The BAS statement continues: "The dangers posed by climate change are nearly as dire as those posed by nuclear weapons. The effects may be less dramatic in the short term than the destruction that could be wrought by nuclear explosions, but over the next three to four decades climate change could cause irremediable harm to the habitats upon which human societies depend for survival."
Professor Hawking, the Cambridge physicist best known for his book A Brief History of Time, said: "As scientists, we understand the dangers of nuclear weapons and their devastating effects, and we are learning how human activities and technologies are affecting climate systems in ways that may forever change life on Earth. As citizens of the world, we have a duty to alert the public to the unnecessary risks that we live with every day, and to the perils we foresee if governments and societies do not take action now to render nuclear weapons obsolete and to prevent further climate change."

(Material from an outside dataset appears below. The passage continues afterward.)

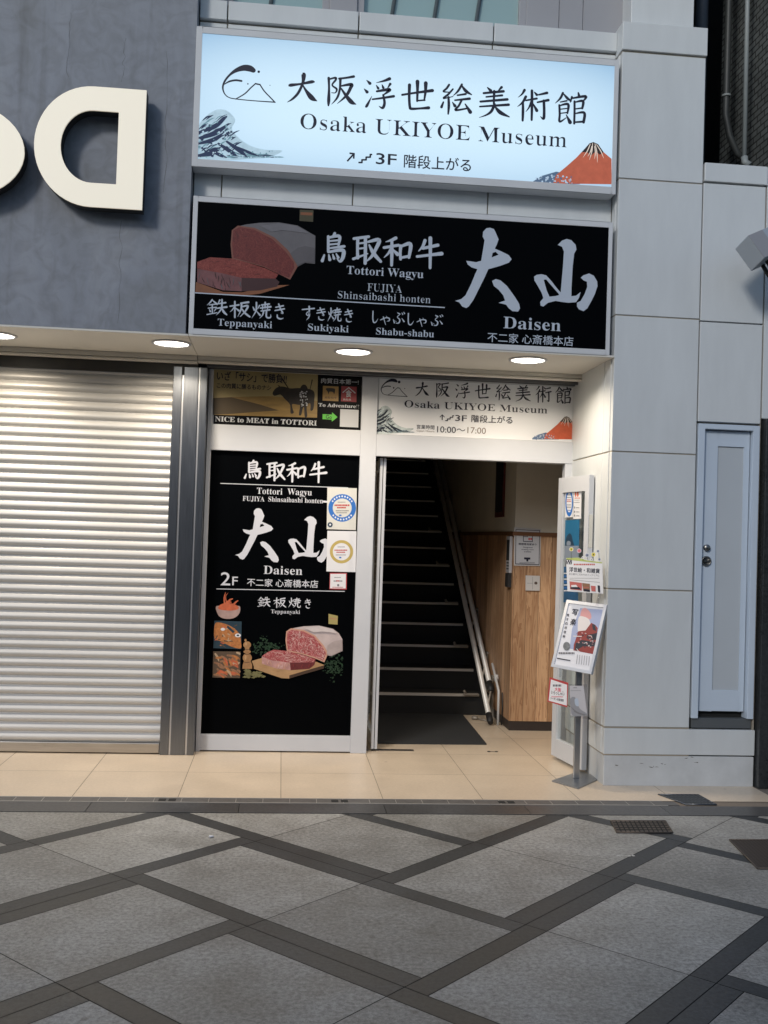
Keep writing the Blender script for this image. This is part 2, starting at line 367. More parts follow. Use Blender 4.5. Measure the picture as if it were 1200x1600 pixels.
class Art:
    def __init__(s, f=None, y=0.0, eps=.00002):
        s.m = MB(); s.f = f or (lambda x, z: (x, z)); s.y = y; s.eps = eps; s.k = 0
    def _y(s): s.k += 1; return s.y - s.eps*s.k
    def poly(s, pts, mi=0, holes=()):
        y = s._y()
        loops = [[Vector((*s.f(*p), 0)) for p in pts]] + [[Vector((*s.f(*p), 0)) for p in h] for h in holes]
        flat = [q for l in loops for q in l]
        for t in tessellate_polygon(loops):
            p = [flat[k] for k in t]
            if (p[1]-p[0]).cross(p[2]-p[0]).z < 0: p = p[::-1]
            s.m.face([(q.x, y, q.y) for q in p], mi)
        return s
    def smooth(s, pts, mi=0, n=4):
        q = list(pts); q = [q[-1]]+q+[q[0], q[1]]
        c = catmull(q, n); return s.poly(c[n:-n-1], mi)
    def rect(s, x0, z0, x1, z1, mi=0): return s.poly([(x0, z0), (x1, z0), (x1, z1), (x0, z1)], mi)
    def disc(s, cx, cz, rx, rz=None, mi=0, n=28):
        rz = rz or rx
        return s.poly([(cx+rx*math.cos(2*math.pi*k/n), cz+rz*math.sin(2*math.pi*k/n)) for k in range(n)], mi)
    def ring(s, cx, cz, r, r2, mi=0, n=40, asp=1.0):
        y = s._y()
        for k in range(n):
            a, b = 2*math.pi*k/n, 2*math.pi*(k+1)/n
            q = [s.f(cx+rr*math.cos(t), cz+asp*rr*math.sin(t)) for rr, t in ((r, a), (r, b), (r2, b), (r2, a))]
            s.m.face([(p[0], y, p[1]) for p in q], mi)
        return s
    def stroke(s, pts, mi=0, n=6, cap=True):
        """pts: (x,z,width) in mapped units; a tapering brush stroke"""
        c = catmull([(*s.f(p[0], p[1]), p[2]) for p in pts], n); y = s._y()
        L, R_ = [], []
        for i, (x, z, wd) in enumerate(c):
            a, b = c[max(i-1, 0)], c[min(i+1, len(c)-1)]
            dx, dz = b[0]-a[0], b[1]-a[1]; l = math.hypot(dx, dz) or 1
            nx, nz = -dz/l, dx/l; h = max(wd, 1e-5)/2
            L.append((x+nx*h, z+nz*h)); R_.append((x-nx*h, z-nz*h))
        for i in range(len(c)-1):
            s.m.face([(q[0], y, q[1]) for q in (R_[i], R_[i+1], L[i+1], L[i])], mi)
        if cap:
            for e in (c[0], c[-1]):
                s.m.face([(e[0]+e[2]/2*math.cos(t), y-s.eps*.3, e[1]+e[2]/2*math.sin(t)) for t in [2*math.pi*k/10 for k in range(10)]], mi)
        return s
    def text(s, body, a, b, h, mi=0, dx=0.0, dy=0.0, fit=False):
        """type set from a (left end of baseline) to b (right end); h cap height (fit: height of the ink)"""
        bold = (dx, dy) if fit and dx > 0 else None
        if bold: dx = dy = 0.0
        vs, fs = type_tris(body, dx, dy)
        if not vs: return s
        A, B = s.f(*a), s.f(*b)
        up = s.f((a[0]+b[0])/2, (a[1]+b[1])/2-h) if s.flip else s.f((a[0]+b[0])/2, (a[1]+b[1])/2+h)
        H = abs(up[1]-(A[1]+B[1])/2)
        x0, x1 = min(v[0] for v in vs), max(v[0] for v in vs); z0, z1 = min(v[1] for v in vs), max(v[1] for v in vs)
        sx = (B[0]-A[0])/(x1-x0); zb = (A[1]+B[1])/2
        if fit: sz = H/(z1-z0); oz = -z0
        else: sz = H/.714; oz = 0
        y = s._y()
        for ox, oy in ([(0, 0)] if not bold else [(-1, 0), (1, 0), (0, 1), (0, -1)]):
            bx, by = (bold[0]*.8*sx*ox, bold[1]*.8*sz*oy) if bold else (0, 0)
            s.m.idx([(A[0]+(v[0]-x0)*sx+bx, y, zb+(v[1]+oz)*sz+by) for v in vs], fs, mi); y = s._y()
        return s
    flip = False
    def build(s, name, mats, parent, local=False):
        o = s.m.build(name, mats, parent, local, normals=False)
        me = o.data
        return o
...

Since 1947 the clock, with midnight representing nuclear apocalypse, has appeared on the cover of the Bulletin magazine, which was founded by University of Chicago physicists alarmed about the dangers of the nuclear age.
The minute hand was last moved in February 2002, when it was pushed forward by two minutes, to seven minutes to midnight, after the US announced plans to withdraw from the Anti-Ballistic Missile treaty.
Today's shift forward marks a rapid decline in international nuclear relations since the 1990s, when the minute hand stood at 17 and 14 minutes to midnight in a post-Cold War thaw.
The closest the clock has come to midnight is just two minutes away. That was in 1953, when the US and the Soviet Union tested thermonuclear devices within nine months of each other.